The Town Council should seek a political solution. It should file a constitutional motion against the Guyana Police Force for breach of its citizens’ right to assembly. The police have no authority to stop any gathering in the town. The permission of the police is not required to host an annual flag-raising event.
Permission is required to use a noisy instrument. Therefore, unless the police have specified to the council that no permission was granted for the use of noisy instrument, then redress lies in a constitutional action against the police.
The media is not interested in exposing double standards in this matter. The media has not queried whether permission was granted by the police for the flag-raising event at Durban Park or at the other places were flag-raising ceremonies were held.
There would have been flag-raising ceremonies in other parts of the country at which noisy instruments were used. The media has been in dereliction of its responsibilities of ascertaining whether there was the exercise of double standards in terms of police permission for the use of noisy instruments at the various events hosted for the Republic anniversary celebrations.
But surely, notwithstanding the lack of interest by the media, the Mayor of Corriverton can ask his fellow Mayors, in other regions, whether they had sought permission to use a noisy instrument at the events they hosted for Guyana’s Republic anniversary.
The Corriverton Town Council can also seek redress from the Police Complaints Authority. The Commander of ‘A’ Division has said that he did not order that the event be halted. The orders, therefore, had to come from elsewhere and may have been outside of the operational command of the Guyana Police Force.
If this is established, then those who participated in the action to halt the event can be disciplined by the Guyana Police Force. The Town Council should file a formal complaint with the Guyana Police Force’s Office of Professional Responsibility.
The Corriverton Town Council should seek redress and an explanation, given its version of what transpired before the event, with the President of Guyana. The action of the police makes a mockery of all the President has been saying about regional development.

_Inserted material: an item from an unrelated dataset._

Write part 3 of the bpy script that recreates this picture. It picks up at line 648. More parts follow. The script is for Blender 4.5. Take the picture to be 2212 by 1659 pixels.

If a flag-raising ceremony was stopped, as one person of the Council is alleging, on the basis of a political directive of a government Minister, then the Corriverton Town Council should ask for the President to investigate this action and to take the appropriate action.
The other option is local to Corriverton. The Council may take a decision that unless there is an apology to the Council from whomever gave the directive to stop the event that the Council will not participate in any event in which that person is present.
The Council is not without redress. It should seek the support of other organizations in the area, including the Upper Corentyne Chamber of Commerce, to press for an independent investigation into the incident. It should also highlight this matter through letters and press releases to all the daily newspapers, the TV stations and the radio stations.
It is only after the Council has exhausted these forms of redress that it should seek to internationalize the issue. The Council must not be induced or deceived into believing that the Americans or the British or the Canadians give a hoot about the Corriverton Town Council.
Charity begins at home and the Council should domesticise this matter before going international. Only then will it get the attention it deserves.